Belfast, Trainspotting and the Strong Accent Question

American critics have made note of strong Northern Irish accents in Kenneth Branagh’s latest film – but is there really a problem here?

Belfast

American critics have made note of strong Northern Irish accents in Kenneth Branagh’s latest film – but is there really a problem here?

Credit: Focus Features

Earlier this week, Kenneth Branagh’s latest film as director – Belfast – debuted at the Venice Film Festival. It’s also going to be popping up at London’s Film Festival in October too ahead of its wider release, and it promises to be something very close to his heart. On the surface, it’s his most personal film to date, a small independently-funded production that he’s slotted in around much bigger projects (such as the completed and still-to-be-released Death On The Nile, now due in February).

Belfast – that he’s also written – is set in 1960s Northern Ireland, and is described as a ‘poignant story of love, laughter and loss in one boy’s childhood’. It’s not being expressly sold as autobiographical, but conversely nobody is pushing back and suggesting it isn’t. It tells of a family at the start of the Troubles, and the first wave of reviews have been handsome.

But what a small selection of those responses have highlighted too is the strength of the accents in the film. In particular, a review in Hollywood trade bible Variety has drawn ire.

Not for admitting its writer was unaware that Branagh was born in Northern Ireland, but instead for the next sentence: “Maybe that’s because his family got out and moved to Reading, England, when he was 9 years old, just as the Troubles were coming to a boil, which spared him the accent and what could have been a premature end”, the piece read, albeit broadly praising of the feature.

I’d personally suggest more people struggled to hear the dialogue in Tenet than missed chunks of something like Trainspotting

Spared him the accent”, understandably, hasn’t gone down well.

It’s The Hollywood Reporter meanwhile that’s suggested the accents in the film are thick to the point of difficult to follow. “This is a movie that would definitely benefit from subtitles”, it argues, presumably for its American release.

We’ve been down this road before; that certain productions originating from Ireland, Northern Ireland and Scotland are deemed difficult to understand by American film critics and studio executives, with rarely the complaint coming directly from the audience. I’d personally suggest more people struggled to hear the dialogue in Christopher Nolan’s recent movie Tenet than missed chunks of something like Trainspotting, but maybe that’s just me.

Still, it’s Danny Boyle’s 1996 classic that such discussions – including this one – tend to gravitate towards. There’s an urban myth surrounding Trainspotting, the film that put Boyle firmly on the map following his breakthrough with Shallow Grave.
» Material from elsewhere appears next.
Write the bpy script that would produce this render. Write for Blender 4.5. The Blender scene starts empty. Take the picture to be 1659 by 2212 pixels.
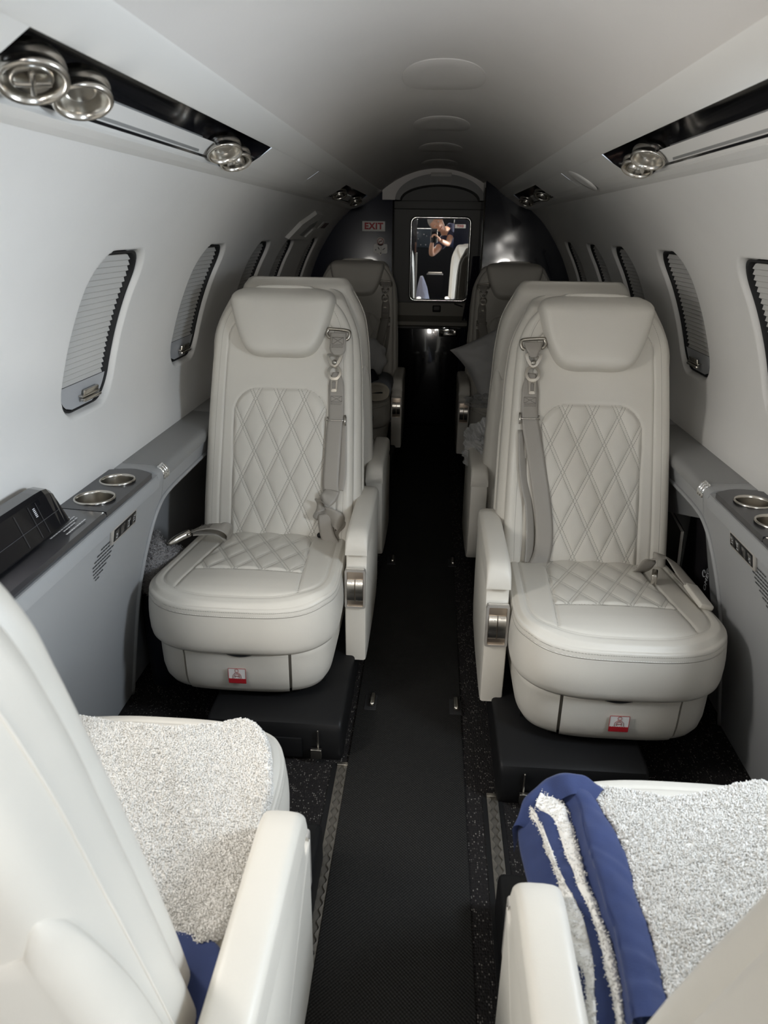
import bpy, bmesh, math, random
import numpy as np
from mathutils import Vector, Matrix, Euler
random.seed(7)
RNG = np.random.default_rng(11)
SC = bpy.context.scene
COL = SC.collection
PI = math.pi

# ------------------------------------------------------------------ node helpers
class X:
    """a socket (or number) with arithmetic that makes Math nodes"""
    def __init__(s, nt, sock): s.nt, s.s = nt, sock
    def _op(s, op, *args):
        n = s.nt.nodes.new('ShaderNodeMath'); n.operation = op
        for i, a in enumerate((s,) + args):
            if isinstance(a, X):
                s.nt.links.new(a.s, n.inputs[i])
            else:
                n.inputs[i].default_value = a
        return X(s.nt, n.outputs[0])
    def __add__(s, o): return s._op('ADD', o)
    __radd__ = __add__
    def __sub__(s, o): return s._op('SUBTRACT', o)
    def __rsub__(s, o): return (s * -1.0) + o
    def __mul__(s, o): return s._op('MULTIPLY', o)
    __rmul__ = __mul__
    def __truediv__(s, o): return s._op('DIVIDE', o)
    def abs(s): return s._op('ABSOLUTE')
    def fract(s): return s._op('FRACT')
    def lt(s, o): return s._op('LESS_THAN', o)
    def gt(s, o): return s._op('GREATER_THAN', o)
    def mx(s, o): return s._op('MAXIMUM', o)
    def mn(s, o): return s._op('MINIMUM', o)
    def clamp(s): return s._op('MAXIMUM', 0.0)._op('MINIMUM', 1.0)
    def sin(s): return s._op('SINE')

MATS = {}
def mat(name, color, rough=0.5, metal=0.0, spec=0.5, coat=0.0, coat_rough=0.05, trans=0.0, sheen=0.0, alpha=1.0,
        noise=None, bump=None, vor=None, emis=None, ior=None):
    """noise=(scale, amount): brightness mottling, bump=(scale, strength, distance), vor=(scale, strength, distance)"""
    if name in MATS: return MATS[name]
    m = bpy.data.materials.new(name); m.use_nodes = True
    nt = m.node_tree; b = nt.nodes['Principled BSDF']
    b.inputs['Base Color'].default_value = (*color, 1)
    b.inputs['Roughness'].default_value = rough
    b.inputs['Metallic'].default_value = metal
    b.inputs['Specular IOR Level'].default_value = spec
    b.inputs['Coat Weight'].default_value = coat
    b.inputs['Coat Roughness'].default_value = coat_rough
    b.inputs['Transmission Weight'].default_value = trans
    b.inputs['Sheen Weight'].default_value = sheen
    b.inputs['Alpha'].default_value = alpha
    if ior: b.inputs['IOR'].default_value = ior
    if emis:
        b.inputs['Emission Color'].default_value = (*emis[0], 1); b.inputs['Emission Strength'].default_value = emis[1]
    tc = None
    def coords():
        nonlocal tc
        if tc is None: tc = nt.nodes.new('ShaderNodeTexCoord')
        return tc.outputs['Object']
    if noise:
        n = nt.nodes.new('ShaderNodeTexNoise'); n.inputs['Scale'].default_value = noise[0]; n.inputs['Detail'].default_value = 5
        nt.links.new(coords(), n.inputs['Vector'])
        mp = nt.nodes.new('ShaderNodeMapRange'); mp.inputs['To Min'].default_value = 1 - noise[1]; mp.inputs['To Max'].default_value = 1 + noise[1]
        nt.links.new(n.outputs['Fac'], mp.inputs['Value'])
        mi = nt.nodes.new('ShaderNodeMix'); mi.data_type = 'RGBA'; mi.blend_type = 'MULTIPLY'; mi.inputs['Factor'].default_value = 1
        mi.inputs['A'].default_value = (*color, 1)
        nt.links.new(mp.outputs['Result'], mi.inputs['B']); nt.links.new(mi.outputs['Result'], b.inputs['Base Color'])
    prev = None
    for kind, spec_ in (('n', bump), ('v', vor)):
        if not spec_: continue
        t = nt.nodes.new('ShaderNodeTexNoise' if kind == 'n' else 'ShaderNodeTexVoronoi')
        t.inputs['Scale'].default_value = spec_[0]
        nt.links.new(coords(), t.inputs['Vector'])
        bp = nt.nodes.new('ShaderNodeBump'); bp.inputs['Strength'].default_value = spec_[1]; bp.inputs['Distance'].default_value = spec_[2]
        nt.links.new(t.outputs['Fac' if kind == 'n' else 'Distance'], bp.inputs['Height'])
        if prev: nt.links.new(prev, bp.inputs['Normal'])
        prev = bp.outputs['Normal']
    if prev: nt.links.new(prev, b.inputs['Normal'])
    m['_'] = 1
    MATS[name] = m
    return m

# ------------------------------------------------------------------ object helpers
def tag(o, label=None, cat=None, group=None, kind=None):
    if label: o['label'] = label
    if cat: o['category'] = cat
    if group: o['group'] = group
    if kind: o['kind'] = kind
    return o

def thing(name, label, cat, loc=(0, 0, 0), rotz=0.0, group=None):
    o = bpy.data.objects.new(name, None); COL.objects.link(o)
    o.empty_display_size = 0.05
    o.location = loc; o.rotation_euler = (0, 0, rotz)
    return tag(o, label, cat, group)

def mesh(name, V, F, m, smooth=True, attrs=None, auto=None):
    me = bpy.data.meshes.new(name)
    V = np.asarray(V, dtype=np.float64).reshape(-1, 3)
    me.from_pydata(V.tolist(), [], [list(map(int, f)) for f in F])
    me.update()
    if attrs:
        for k, v in attrs.items():
            a = me.attributes.new(k, 'FLOAT', 'POINT'); a.data.foreach_set('value', np.asarray(v, dtype=np.float32))
    if smooth is True:
        me.polygons.foreach_set('use_smooth', np.ones(len(me.polygons), dtype=bool))
    me.materials.append(m)
    return me

def link(name, me, parent=None, world=False):
    o = bpy.data.objects.new(name, me); COL.objects.link(o)
    if parent is not None:
        o.parent = parent
        if world: o.location = -root_loc(parent)
    return o

def root_loc(p):
    v = Vector((0, 0, 0))
    while p is not None:
        v += Vector(p.location); p = p.parent
    return v

def add(name, V, F, m, parent=None, smooth=True, attrs=None, world=False):
    return link(name, mesh(name, V, F, m, smooth, attrs), parent, world)

def from_bm(name, bm, m, parent=None, smooth=False, world=False, angle=35):
    bmesh.ops.recalc_face_normals(bm, faces=bm.faces)
    me = bpy.data.meshes.new(name); bm.to_mesh(me); bm.free()
    me.materials.append(m)
    if smooth:
        me.polygons.foreach_set('use_smooth', np.ones(len(me.polygons), dtype=bool))
        me.set_sharp_from_angle(angle=math.radians(angle))
    return link(name, me, parent, world)

def gridF(nr, nc, wrap=False, off=0, flip=False):
    r = np.arange(nr - 1)[:, None]; c = np.arange(nc if wrap else nc - 1)[None, :]
    c2 = (c + 1) % nc
    a = r * nc + c; b = r * nc + c2; d = (r + 1) * nc + c2; e = (r + 1) * nc + c
    q = np.stack([a, b, d, e], -1).reshape(-1, 4) + off
    return q[:, ::-1] if flip else q

def loft(rings, cap0=True, cap1=True, flip=False):
    """rings: list of (n,3) closed rings -> V,F"""
    n = len(rings[0]); V = np.concatenate(rings); F = [list(f) for f in gridF(len(rings), n, True, 0, flip)]
    if cap0: F.append(list(range(n)) if flip else list(range(n))[::-1])
    if cap1:
        k = (len(rings) - 1) * n; t = list(range(k, k + n)); F.append(t[::-1] if flip else t)
    return V, F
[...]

That the thickness of the Scottish accents in it were said to be enough to cause conversations about potentially subtitling the film for its American release. Possibly even redubbing it.

Trainspotting

Trainspotting

This caused much chortling in the UK, but nobody ever found the fire to go with the smoke. As Danny Boyle would tell Amy Raphael in their collected book of interviews, “there was a great story that the Weinsteins, who were distributing the film in North America, decided to have the film revoiced”.

He implied strongly this would have been done behind the backs of the filmmakers. “They didn’t do it in New York and LA because they knew we’d be there on the press tour”, adding, “but everywhere else it was dubbed into American. At least those were the rumours”.

It’s hard to find anyone who’s actually seen – or more to the point, heard – such a cut though. Whilst Boyle said that one of his cast – Jonny Lee Miller – had met an American actor who claimed to have dubbed him, “we never found any real evidence”.

This caused much chortling in the UK, but nobody ever found the fire to go with the smoke

It might just be one of those things where the possibility it may be true is more use to the film’s publicity than, well, it being true.

With Belfast – a film for which there’s early whisperings of Oscar talk – The Guardian has already run a piece suggesting this might all be, to lean on another Branagh movie, much ado about nothing. It’s hard to argue with its suggestion that within minutes, audiences get used to an accent anyway, and are soaked in the film. Bottom line: don’t expect Belfast to cede to a critical request, but don’t believe either this was an actual story in the first place. Trainspotting teaches us that.

Jamie Dornan, Judi Dench, Ciaran Hinds and Caitriona Balfe lead the ensemble for the film anyway, and it’s getting a wide cinema release in the UK on November 12th. By those early responses, it’s worth keeping an ear out for.